Edit: Should've mentioned, I'm trapped in C++03 land, and also can't use Boost
Don't create a wrapper function, create a wrapper functor. This allows you to encapsulate whatever state you want to (e.g. an A*) in a callable object.
class A {
public:
void b(int c) {}
};
struct wrapper {
A* pA;
void (A::*pF)(int);
void operator()(int c) { (pA->*pF)(c); }
wrapper(A* pA, void(A::*pF)(int)) : pA(pA), pF(pF) {}
};
int main () {
A a1;
A a2;
wrapper w1(&a1, &A::b);
wrapper w2(&a2, &A::b);
w1(3);
w2(7);
}
If you have a sufficiently new compiler (e.g. gcc 4.2+), it should include TR1, where you could use std::tr1::bind:
#include <cstdio>
#include <tr1/functional>
class A {
public:
void b(int c) {
printf("%p, %d\n", (void*)this, c);
}
};
int main() {
A* a = new A;
std::tr1::function<void(int)> f =
std::tr1::bind(&A::b, a, std::tr1::placeholders::_1); // <--
f(4);
delete a;
return 0;
}
It is also doable in pure C++03 without TR1, but also much more messier:
std::binder1st<std::mem_fun1_t<void, A, int> > f =
std::bind1st(std::mem_fun(&A::b), a);
You could also write your own function objects.
Note that, in all the above cases, you need to be very careful about the lifetime of a since that is a bare pointer. With std::tr1::bind, you could at least wrap the pointer in a std::tr1::shared_ptr, so that it can live just as long as the function object.
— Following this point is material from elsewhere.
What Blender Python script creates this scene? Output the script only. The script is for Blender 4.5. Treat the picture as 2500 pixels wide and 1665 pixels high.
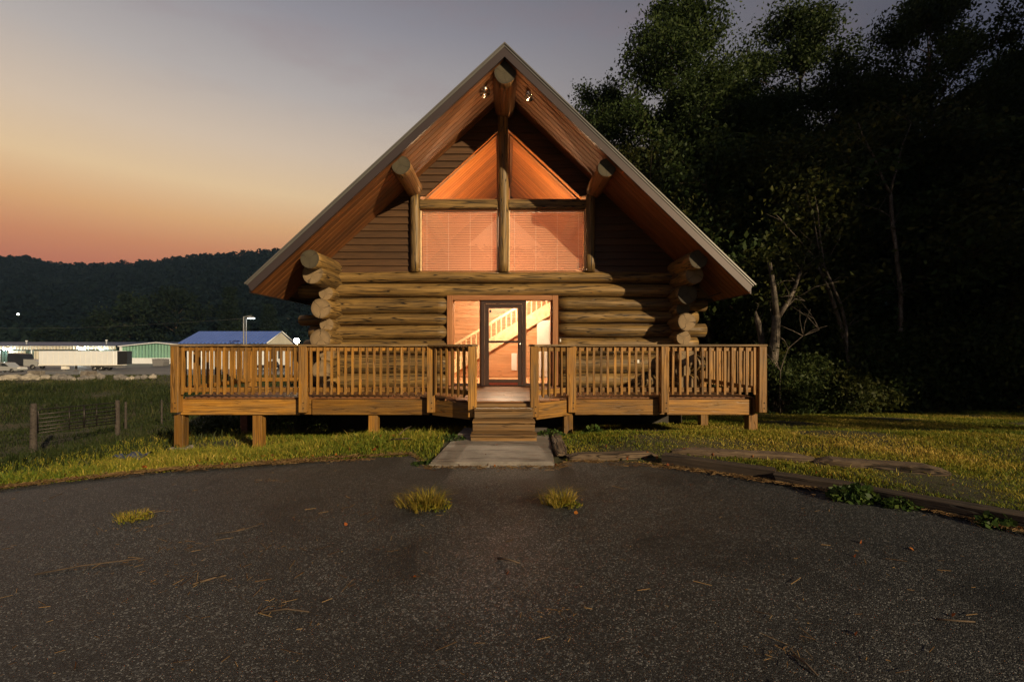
import bpy, bmesh, math, random
import numpy as np
from mathutils import Vector, Matrix, Quaternion

for _o in list(bpy.data.objects):
    bpy.data.objects.remove(_o, do_unlink=True)
S = bpy.context.scene
COL = S.collection
random.seed(7)
RNG = np.random.default_rng(7)

# ------------------------------------------------------------------ camera
CAMH = 1.62          # eye height above the drive, metres
FPX = 1111.0         # focal length of the 16 mm lens in photo pixels
cam = bpy.data.cameras.new('camera')
cam.sensor_width = 36.0
cam.lens = 16.0
cam.shift_x = 0.0072
cam.shift_y = 0.0042
cam.clip_end = 6000
camo = bpy.data.objects.new('camera', cam)
camo.location = (0, 0, CAMH)
camo.rotation_euler = (math.radians(90), 0, 0)
COL.objects.link(camo)
S.camera = camo

# ------------------------------------------------------------------ light
def lin(r, g, b):
    f = lambda c: (c / 255 / 12.92) if c <= 10.3 else ((c / 255 + 0.055) / 1.055) ** 2.4
    return (f(r), f(g), f(b), 1.0)

SUN_DIR = Vector((-0.86, 1.0, -0.43)).normalized()      # the way the light travels
SUN_EL = math.asin(-SUN_DIR.z)
sun = bpy.data.lights.new('sun', 'SUN')
sun.energy = 4.5
sun.color = (1.0, 0.76, 0.46)
sun.angle = math.radians(0.55)
suno = bpy.data.objects.new('sun', sun)
suno.rotation_euler = SUN_DIR.to_track_quat('-Z', 'Y').to_euler()
suno.location = (20, -20, 12)
COL.objects.link(suno)

world = bpy.data.worlds.new('World')
S.world = world
world.use_nodes = True
nt = world.node_tree
nt.nodes.clear()
def wn(t, **k):
    n = nt.nodes.new(t)
    for a, b in k.items():
        setattr(n, a, b)
    return n
L = nt.links.new
wout = wn('ShaderNodeOutputWorld')
tc = wn('ShaderNodeTexCoord')
sep = wn('ShaderNodeSeparateXYZ'); L(tc.outputs['Generated'], sep.inputs[0])
def wramp(stops):
    r = wn('ShaderNodeValToRGB')
    el = r.color_ramp.elements
    while len(el) < len(stops):
        el.new(0.5)
    for e, (p, c) in zip(el, stops):
        e.position = p; e.color = lin(*c)
    L(sep.outputs['Z'], r.inputs[0])
    return r
glow = wramp([(0.0, (150, 84, 68)), (0.135, (206, 122, 88)), (0.175, (218, 144, 98)), (0.225, (233, 178, 122)), (0.285, (240, 206, 160)),
              (0.36, (222, 200, 176)), (0.45, (190, 181, 176)), (0.56, (152, 149, 156)), (0.72, (96, 95, 108)), (1.0, (46, 50, 66))])
dusk = wramp([(0.0, (38, 36, 46)), (0.2, (52, 54, 70)), (0.4, (68, 70, 88)), (0.55, (90, 89, 100)), (0.75, (62, 64, 80)), (1.0, (46, 50, 66))])
# how near the azimuth lies to the sunset, which is off to the left
sd = Vector((-0.80, 0.60, 0.0))
dot = wn('ShaderNodeVectorMath', operation='DOT_PRODUCT'); L(tc.outputs['Generated'], dot.inputs[0]); dot.inputs[1].default_value = sd
hor = wn('ShaderNodeMath', operation='POWER'); 
z2 = wn('ShaderNodeMath', operation='MULTIPLY'); L(sep.outputs['Z'], z2.inputs[0]); L(sep.outputs['Z'], z2.inputs[1])
one = wn('ShaderNodeMath', operation='SUBTRACT'); one.inputs[0].default_value = 1.0; L(z2.outputs[0], one.inputs[1])
mx = wn('ShaderNodeMath', operation='MAXIMUM'); L(one.outputs[0], mx.inputs[0]); mx.inputs[1].default_value = 0.01
L(mx.outputs[0], hor.inputs[0]); hor.inputs[1].default_value = 0.5
dv = wn('ShaderNodeMath', operation='DIVIDE'); L(dot.outputs['Value'], dv.inputs[0]); L(hor.outputs[0], dv.inputs[1])
mr = wn('ShaderNodeMapRange', interpolation_type='SMOOTHSTEP'); L(dv.outputs[0], mr.inputs['Value'])
mr.inputs['From Min'].default_value = -0.25; mr.inputs['From Max'].default_value = 1.0
mix = wn('ShaderNodeMixRGB'); L(mr.outputs[0], mix.inputs[0]); L(dusk.outputs[0], mix.inputs[1]); L(glow.outputs[0], mix.inputs[2])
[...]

std::tr1::shared_ptr<A> a (new A);
std::tr1::function<void(int)> f =
std::tr1::bind(&A::b, a, std::tr1::placeholders::_1);
If you are using C++11, you might use a lambda (untested code):
template<typename T, typename A>
std::function<void(A)> curry(T& object, void (T::*ptr)(A))
{
return [](A a) { (object.*ptr)(std::forward<A>(a)); }
}
I'd be using Boost::bind for this.
Basically:
class A
{
int myMethod(int x)
{
return x*x;
}
};
int main(int argc, char* argv[])
{
A test();
auto callable = boost::bind(&A::myMethod, &A, _1);
// These two lines are equivalent:
cout << "object with 5 is: " << test.myMethod(5) << endl;
cout << "callable with 5 is: " << callable(5) << endl;
return 0;
}
I think that should work. I'm also using auto in here to deduce the type returned by boost::bind() at compile-time, which your compiler may or may not support. See this other question at stackoverflow for an explanation of the return type of bind.
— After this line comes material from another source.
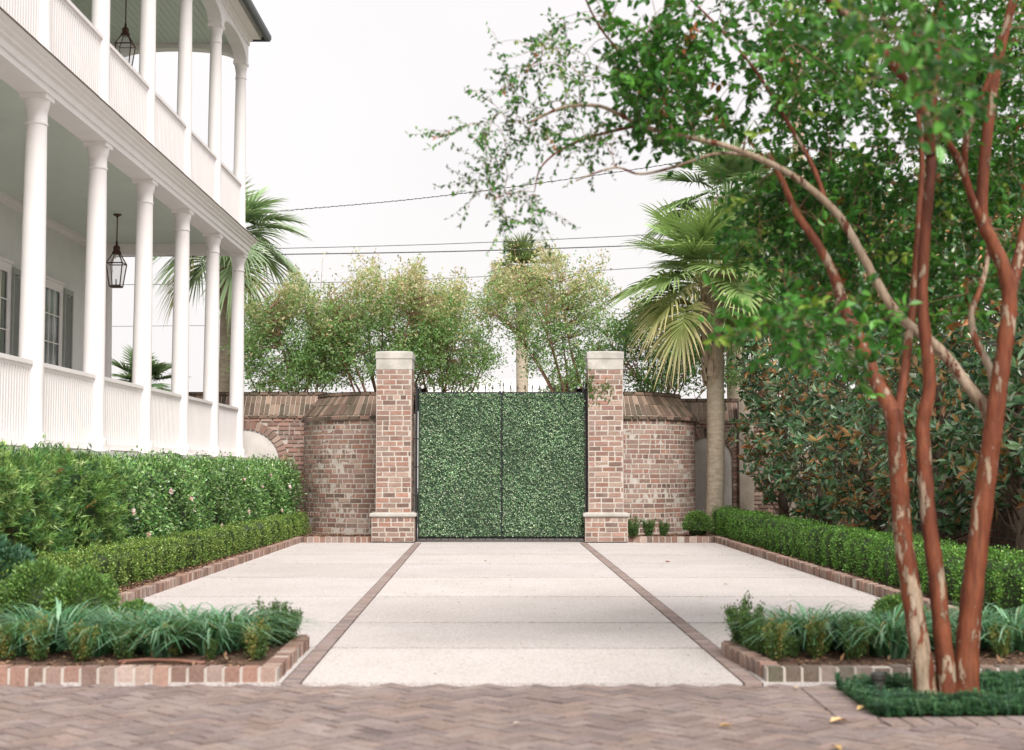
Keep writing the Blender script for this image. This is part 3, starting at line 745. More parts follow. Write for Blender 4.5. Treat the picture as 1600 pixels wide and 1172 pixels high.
# ================================================================== HEDGES
def noise1(y, seed, amp=1.0):
    return amp*(np.sin(y*2.1+seed)+.6*np.sin(y*5.3+seed*2.3)+.4*np.sin(y*11.7+seed*.7))/2
def hedge_points(n, xf, y0, y1, depth, z0, z1, side, lump, rnd=.12, top_share=.3):
    """points on a clipped hedge: garden face, top and end. xf(y): x of the garden face; side=+1 faces +x"""
    y = rng.uniform(y0, y1, n); u = rng.random(n); pos = np.zeros((n, 3)); nor = np.zeros((n, 3))
    H = z1-z0; per = H+depth; t = u*per
    face = t < H
    z = np.where(face, z0+t, z1); dx = np.where(face, 0, t-H)
    # round the shoulder
    k = np.clip(1-np.abs(t-H)/rnd, 0, 1); ang = np.clip((t-H)/rnd, -1, 1)*math.pi/4+math.pi/4
    z = z-.35*rnd*k**2; dx = dx+.35*rnd*k**2
    nz = np.where(face, np.sin(ang)*k, 1-.0*k); nx = np.where(face, 1., np.cos(ang)*k)
    lx = lump(y, z)
    pos[:, 0] = xf(y)-side*dx+side*lx; pos[:, 1] = y; pos[:, 2] = z+lx*np.clip(nz, 0, 1)*1.0
    nor[:, 0] = side*nx; nor[:, 2] = nz
    e = rng.random(n) < (depth*H)/(H*(y1-y0))
    pos[e, 0] = xf(np.full(e.sum(), y0))-side*rng.uniform(0, depth, e.sum()); en = rng.random(e.sum()) < .5
    pos[e, 1] = np.where(en, y0, y1); pos[e, 2] = rng.uniform(z0, z1, e.sum()); nor[e] = 0; nor[e, 1] = np.where(en, -1, 1)
    return pos, unit(nor)
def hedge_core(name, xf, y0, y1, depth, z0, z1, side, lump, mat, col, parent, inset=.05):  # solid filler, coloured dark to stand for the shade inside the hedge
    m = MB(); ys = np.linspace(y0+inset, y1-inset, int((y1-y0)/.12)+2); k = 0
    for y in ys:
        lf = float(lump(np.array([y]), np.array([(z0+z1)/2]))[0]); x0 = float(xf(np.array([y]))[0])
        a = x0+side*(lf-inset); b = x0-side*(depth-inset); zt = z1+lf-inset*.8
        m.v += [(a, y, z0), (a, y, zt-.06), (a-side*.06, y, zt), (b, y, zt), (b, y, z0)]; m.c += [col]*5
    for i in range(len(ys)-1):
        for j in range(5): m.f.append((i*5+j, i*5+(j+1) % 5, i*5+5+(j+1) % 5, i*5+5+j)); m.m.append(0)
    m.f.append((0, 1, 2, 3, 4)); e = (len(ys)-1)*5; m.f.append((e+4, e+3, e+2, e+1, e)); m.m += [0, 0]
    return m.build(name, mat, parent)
def boxhedge(xf, y0, y1, depth, z1, side, label, pal, wts, n, seed):
    r = empty('box_hedge', (float(xf(np.array([y0]))[0]), y0, .05), label, 'hedge', 'low clipped box hedges')
    lump = lambda y, z: .06*np.sin(y*2*math.pi/.5+seed+.8*np.sin(y*1.3))+.02*np.sin(y*2*math.pi/.21+z*6)+noise1(y, seed, .025)+.018*np.sin(z*19+y*13)
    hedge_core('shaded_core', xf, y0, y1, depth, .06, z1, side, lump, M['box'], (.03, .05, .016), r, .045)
    p, nr = hedge_points(n, xf, y0, y1, depth, .07, z1, side, lump, .1)
    p += rng.normal(0, .016, (n, 3)); d = nr*.8+rng.normal(size=(n, 3))*.7+[0, 0, .25]
    q = leaves(p-nr*.01, d, rng.uniform(.016, .029, n), rng.uniform(.011, .017, n), .2, nr+rng.normal(size=(n, 3))*.7, True)
    c = palette(n, pal, wts, .2)*(1+.18*np.sin(p[:, 1:2]*3.1+seed)*np.sin(p[:, 1:2]*7.3))
    quads_mesh('foliage', q, c, M['box'], r)
    return r
boxhedge(lambda y: -4.06+.014*(y-12), 10.6, 26.6, .36, .39, 1, 'low yellow green box hedge in front of the tall left hedge', [(.17, .27, .055), (.25, .36, .08), (.08, .15, .035), (.36, .46, .14)], [4, 3, 3, 1], 62000, 1.0)  # darkest green puts shaded gaps between the leaves into the colour
boxhedge(lambda y: 3.98-.012*(y-12), 9.8, 27.3, .5, .47, -1, 'low bright green box hedge along the right kerb below the magnolias', [(.11, .27, .045), (.18, .37, .065), (.055, .15, .028), (.27, .45, .1)], [4, 3, 3, 1], 72000, 2.0)
def tall_lump(seed): return lambda y, z: noise1(y*.8, seed, .08)+.05*np.sin(z*5+y*3.1+seed)+.035*np.sin(z*13+y*9)
hx = lambda y: -4.62+.028*(y-10)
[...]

Boost supports back to Visual Studio 2003 (I think) and this all this will work there, though you'll be using BOOST_AUTO I think. See the other question already linked for an explanation.
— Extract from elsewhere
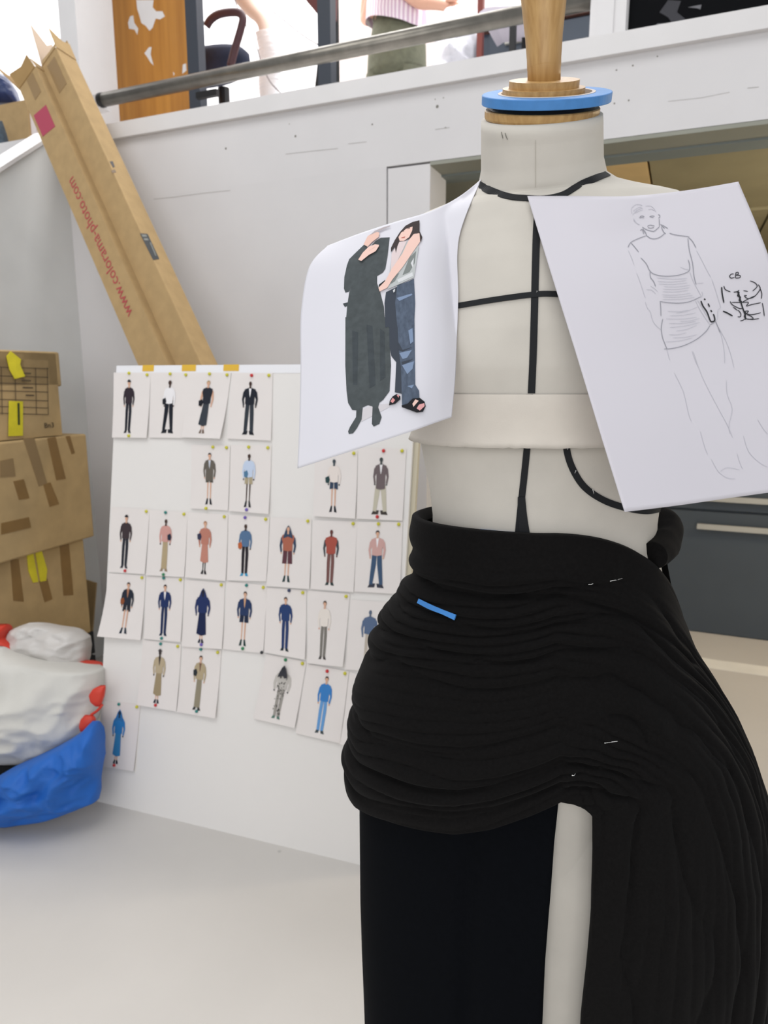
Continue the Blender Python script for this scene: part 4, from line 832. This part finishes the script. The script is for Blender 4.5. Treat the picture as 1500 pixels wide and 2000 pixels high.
# calico band pinned round under the bust
cb_ = MB(); rg = []
for y, off in ((766, .0012), (772, .0025), (800, .004), (830, .0065), (848, .010), (857, .013), (857, .010), (845, .006)):
    R_ = bring(y, 160, off); rg.append(R_)
for i_, row in enumerate(rg):
    if i_ in (4, 5, 6):
        for k, p in enumerate(row): p.z += .0012 * noise.noise((k * .9, 3, 0)) + .002 * sin(k * .08)
cb_.loft(rg, cap=False); band = cb_.build('calico_band', M_CALICO, smooth=True, label='raw edged calico band wrapped round the dress form below the bust', cat='fabric band')
BBAND = BVHTree.FromPolygons(cb_.V, cb_.F)
# pins on the tapes
def pin(B, a_, b_, r, label, m=None):
    l0, n0 = on_mesh(B, *a_); l1, n1 = on_mesh(B, *b_)
    if l0 is None or l1 is None: return
    e = MB(); e.tube([l0 + n0 * .0012, (l0 + l1) / 2 + n0 * .0016, l1 + n1 * .0010], r * .7, 6); e.lathe(l0 + n0 * .0014, [(.0002, -.0006), (.0007, 0), (.0002, .0006)], n0, 8)
    e.build('dressmaking_pin', m or mat('pin_steel', (226, 226, 224), .25, metal=.4), smooth=True, label=label, cat='pin', group='dressmaking pins')
pin(BT, (1049, 570), (1047, 574), .0004, 'tiny pin where the vertical and bust tapes cross')
pin(BT, (1109, 873), (1108, 878), .0004, 'tiny pin at the top of the curved waist tape')
pin(BT, (1124, 919), (1122, 924), .0004, 'tiny pin midway down the curved waist tape')
pin(BT, (1157, 956), (1159, 964), .0004, 'tiny pin at the bend of the curved waist tape')
pin(BT, (1024, 1000), (1027, 1006), .0004, 'tiny pin at the foot of the centre tape')

# ================================================================== THE DRAPED SKIRT
EY = [980, 1020, 1050, 1080, 1120, 1180, 1240, 1300, 1360, 1420, 1500, 1600, 1700, 1800, 1900, 2000, 2150, 2350]
EL = [814, 812, 814, 822, 815, 776, 744, 724, 708, 696, 687, 686, 687, 688, 691, 695, 700, 708]
ER = [1292, 1296, 1300, 1304, 1312, 1326, 1352, 1392, 1430, 1462, 1493, 1512, 1512, 1507, 1498, 1486, 1470, 1450]
ED = [.107, .108, .109, .112, .116, .124, .132, .138, .142, .146, .150, .152, .152, .152, .152, .152, .152, .152]
eL = [-PL(x, y)[0] for x, y in zip(EL, EY)]; eR = [PL(x, y)[0] for x, y in zip(ER, EY)]; eZ = [zpx(y) for y in EY]
ez = eZ[::-1]; el_ = eL[::-1]; er_ = eR[::-1]; ed_ = ED[::-1]
def env(th, z, off=0.0):
    s, c = sin(th), cos(th); hw = interp(z, ez, el_ if s < 0 else er_) + off; d = interp(z, ez, ed_) + off; db = d * .9
    return W3(hw * s, (d if c > 0 else db) * c, z)
def envn(th, z):
    s, c = sin(th), cos(th); hw = interp(z, ez, el_ if s < 0 else er_); d = interp(z, ez, ed_)
    return (R0 * (s / hw) + F0 * (c / d)).normalized()
eg = MB(); th_ = np.linspace(-pi, pi, 181); zz_ = np.linspace(eZ[-1], eZ[0], 140); eg.loft([[env(t, z) for t in th_[:-1]] for z in zz_], cap=False)
BE = BVHTree.FromPolygons(eg.V, eg.F)
def thz(x, y):
    l_, n_ = on_mesh(BE, x, y); d = l_ - MC; lat = d.dot(R0); fw = d.dot(F0); z = l_.z
    return atan2(lat / interp(z, ez, el_ if lat < 0 else er_), fw / interp(z, ez, ed_)), z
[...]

What you want to do is not possible.
To see why, assume that it is possible - the function pointer must point to a function somewhere in your executable or one of its libraries, so it must point to a function that knows which instance of A to call, much like your wrapper function. Because the instance of A is not known until runtime, you'd have to create those functions at runtime, which isn't possible.
What you're trying to do is possible in C++03, as long as you're happy to pass around a function object rather than a function pointer.
As others have already given solutions with C++11 lambdas, TR1 and boost (all of which are prettier than the below), but you mentioned you can't use C++11, I'll contribute one in pure C++03:
int main()
{
void (A::*ptr)(int) = &A::b;
A someAInstance;
std::binder1st<std::mem_fun1_t<void,A,int> > fnObj =
std::bind1st(std::mem_fun(ptr), &someAInstance);
fnObj(321);
};
I've worked something out with a template Delegate class.
// T is class, R is type of return value, P is type of function parameter
template <class T, class R, class P> class Delegate
{
typedef R (T::*DelegateFn)(P);
private:
DelegateFn func;
public:
Delegate(DelegateFn func)
{
this->func = func;
}
R Invoke(T * object, P v)
{
return ((object)->*(func))(v);
}
};
class A {
private:
int factor;
public:
A(int f) { factor = f; }
int B(int v) { return v * factor; }
};
int _tmain(int argc, _TCHAR* argv[])
{
A * a1 = new A(2);
A * a2 = new A(3);
Delegate<A, int, int> mydelegate(&A::B);
// Invoke a1->B
printf("Result: %d\n", mydelegate.Invoke(a1, 555));
// Invoke a2->B
printf("Result: %d\n", mydelegate.Invoke(a2, 555));
_getch();
delete a1;
delete a2;
return 0;
}